## PROBLEM TO SOLVE
Retype all of the data. Every line must match exactly.

## INFORMATION SHOWN
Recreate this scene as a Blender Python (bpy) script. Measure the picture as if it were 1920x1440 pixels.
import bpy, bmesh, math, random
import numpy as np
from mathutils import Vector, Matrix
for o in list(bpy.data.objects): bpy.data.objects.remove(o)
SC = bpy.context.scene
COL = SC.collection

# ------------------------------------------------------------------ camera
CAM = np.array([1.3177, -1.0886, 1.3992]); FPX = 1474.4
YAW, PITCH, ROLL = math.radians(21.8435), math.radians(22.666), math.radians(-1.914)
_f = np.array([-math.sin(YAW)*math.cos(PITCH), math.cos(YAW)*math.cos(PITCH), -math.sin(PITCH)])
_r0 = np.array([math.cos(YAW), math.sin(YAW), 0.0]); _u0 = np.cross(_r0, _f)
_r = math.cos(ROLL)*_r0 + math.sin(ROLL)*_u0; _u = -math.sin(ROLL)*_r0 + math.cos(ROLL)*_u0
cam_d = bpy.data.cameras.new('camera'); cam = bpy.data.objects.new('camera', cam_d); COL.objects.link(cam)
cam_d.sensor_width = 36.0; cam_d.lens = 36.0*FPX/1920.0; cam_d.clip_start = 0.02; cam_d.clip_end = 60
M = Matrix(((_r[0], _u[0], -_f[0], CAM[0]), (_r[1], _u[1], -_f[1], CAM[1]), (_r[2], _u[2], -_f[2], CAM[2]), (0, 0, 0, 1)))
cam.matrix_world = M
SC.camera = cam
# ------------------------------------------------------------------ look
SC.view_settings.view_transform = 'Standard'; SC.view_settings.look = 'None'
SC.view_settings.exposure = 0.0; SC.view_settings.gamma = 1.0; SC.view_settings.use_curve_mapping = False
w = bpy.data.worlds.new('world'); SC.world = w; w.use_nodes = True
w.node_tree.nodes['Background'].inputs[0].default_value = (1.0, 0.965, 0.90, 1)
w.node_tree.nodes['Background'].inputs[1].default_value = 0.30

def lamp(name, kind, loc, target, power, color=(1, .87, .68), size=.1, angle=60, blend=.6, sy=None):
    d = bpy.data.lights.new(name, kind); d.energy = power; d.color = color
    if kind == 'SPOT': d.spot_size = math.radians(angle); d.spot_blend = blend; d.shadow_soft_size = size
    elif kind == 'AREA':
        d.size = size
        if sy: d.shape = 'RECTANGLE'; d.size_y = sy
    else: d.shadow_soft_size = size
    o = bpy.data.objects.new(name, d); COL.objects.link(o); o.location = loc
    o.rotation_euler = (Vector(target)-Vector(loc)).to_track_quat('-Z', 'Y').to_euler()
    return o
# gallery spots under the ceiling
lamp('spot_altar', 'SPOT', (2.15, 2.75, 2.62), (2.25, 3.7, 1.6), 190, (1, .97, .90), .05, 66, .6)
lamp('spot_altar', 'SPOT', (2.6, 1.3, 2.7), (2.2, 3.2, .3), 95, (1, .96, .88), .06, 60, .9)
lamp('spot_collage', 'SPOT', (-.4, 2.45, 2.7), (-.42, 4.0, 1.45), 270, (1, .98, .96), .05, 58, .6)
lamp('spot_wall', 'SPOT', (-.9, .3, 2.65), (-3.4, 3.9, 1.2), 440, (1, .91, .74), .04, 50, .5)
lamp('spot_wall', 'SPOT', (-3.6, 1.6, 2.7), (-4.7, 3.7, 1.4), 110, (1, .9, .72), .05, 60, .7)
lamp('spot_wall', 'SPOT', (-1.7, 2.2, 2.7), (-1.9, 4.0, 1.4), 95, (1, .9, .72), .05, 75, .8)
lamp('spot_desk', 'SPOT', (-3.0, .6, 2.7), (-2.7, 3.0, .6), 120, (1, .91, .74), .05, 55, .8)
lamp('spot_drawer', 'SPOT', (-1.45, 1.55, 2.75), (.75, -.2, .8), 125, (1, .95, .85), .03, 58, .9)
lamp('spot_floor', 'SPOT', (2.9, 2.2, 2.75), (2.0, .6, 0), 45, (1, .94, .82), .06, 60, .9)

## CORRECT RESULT
Recreate this scene as a Blender Python (bpy) script. Measure the picture as if it were 1920x1440 pixels.
import bpy, bmesh, math, random
import numpy as np
from mathutils import Vector, Matrix
for o in list(bpy.data.objects): bpy.data.objects.remove(o)
SC = bpy.context.scene
COL = SC.collection

# ------------------------------------------------------------------ camera
CAM = np.array([1.3177, -1.0886, 1.3992]); FPX = 1474.4
YAW, PITCH, ROLL = math.radians(21.8435), math.radians(22.666), math.radians(-1.914)
_f = np.array([-math.sin(YAW)*math.cos(PITCH), math.cos(YAW)*math.cos(PITCH), -math.sin(PITCH)])
_r0 = np.array([math.cos(YAW), math.sin(YAW), 0.0]); _u0 = np.cross(_r0, _f)
_r = math.cos(ROLL)*_r0 + math.sin(ROLL)*_u0; _u = -math.sin(ROLL)*_r0 + math.cos(ROLL)*_u0
cam_d = bpy.data.cameras.new('camera'); cam = bpy.data.objects.new('camera', cam_d); COL.objects.link(cam)
cam_d.sensor_width = 36.0; cam_d.lens = 36.0*FPX/1920.0; cam_d.clip_start = 0.02; cam_d.clip_end = 60
M = Matrix(((_r[0], _u[0], -_f[0], CAM[0]), (_r[1], _u[1], -_f[1], CAM[1]), (_r[2], _u[2], -_f[2], CAM[2]), (0, 0, 0, 1)))
cam.matrix_world = M
SC.camera = cam
# ------------------------------------------------------------------ look
SC.view_settings.view_transform = 'Standard'; SC.view_settings.look = 'None'
SC.view_settings.exposure = 0.0; SC.view_settings.gamma = 1.0; SC.view_settings.use_curve_mapping = False
w = bpy.data.worlds.new('world'); SC.world = w; w.use_nodes = True
w.node_tree.nodes['Background'].inputs[0].default_value = (1.0, 0.965, 0.90, 1)
w.node_tree.nodes['Background'].inputs[1].default_value = 0.30

def lamp(name, kind, loc, target, power, color=(1, .87, .68), size=.1, angle=60, blend=.6, sy=None):
    d = bpy.data.lights.new(name, kind); d.energy = power; d.color = color
    if kind == 'SPOT': d.spot_size = math.radians(angle); d.spot_blend = blend; d.shadow_soft_size = size
    elif kind == 'AREA':
        d.size = size
        if sy: d.shape = 'RECTANGLE'; d.size_y = sy
    else: d.shadow_soft_size = size
    o = bpy.data.objects.new(name, d); COL.objects.link(o); o.location = loc
    o.rotation_euler = (Vector(target)-Vector(loc)).to_track_quat('-Z', 'Y').to_euler()
    return o
# gallery spots under the ceiling
lamp('spot_altar', 'SPOT', (2.15, 2.75, 2.62), (2.25, 3.7, 1.6), 190, (1, .97, .90), .05, 66, .6)
lamp('spot_altar', 'SPOT', (2.6, 1.3, 2.7), (2.2, 3.2, .3), 95, (1, .96, .88), .06, 60, .9)
lamp('spot_collage', 'SPOT', (-.4, 2.45, 2.7), (-.42, 4.0, 1.45), 270, (1, .98, .96), .05, 58, .6)
lamp('spot_wall', 'SPOT', (-.9, .3, 2.65), (-3.4, 3.9, 1.2), 440, (1, .91, .74), .04, 50, .5)
lamp('spot_wall', 'SPOT', (-3.6, 1.6, 2.7), (-4.7, 3.7, 1.4), 110, (1, .9, .72), .05, 60, .7)
lamp('spot_wall', 'SPOT', (-1.7, 2.2, 2.7), (-1.9, 4.0, 1.4), 95, (1, .9, .72), .05, 75, .8)
lamp('spot_desk', 'SPOT', (-3.0, .6, 2.7), (-2.7, 3.0, .6), 120, (1, .91, .74), .05, 55, .8)
lamp('spot_drawer', 'SPOT', (-1.45, 1.55, 2.75), (.75, -.2, .8), 125, (1, .95, .85), .03, 58, .9)
lamp('spot_floor', 'SPOT', (2.9, 2.2, 2.75), (2.0, .6, 0), 45, (1, .94, .82), .06, 60, .9)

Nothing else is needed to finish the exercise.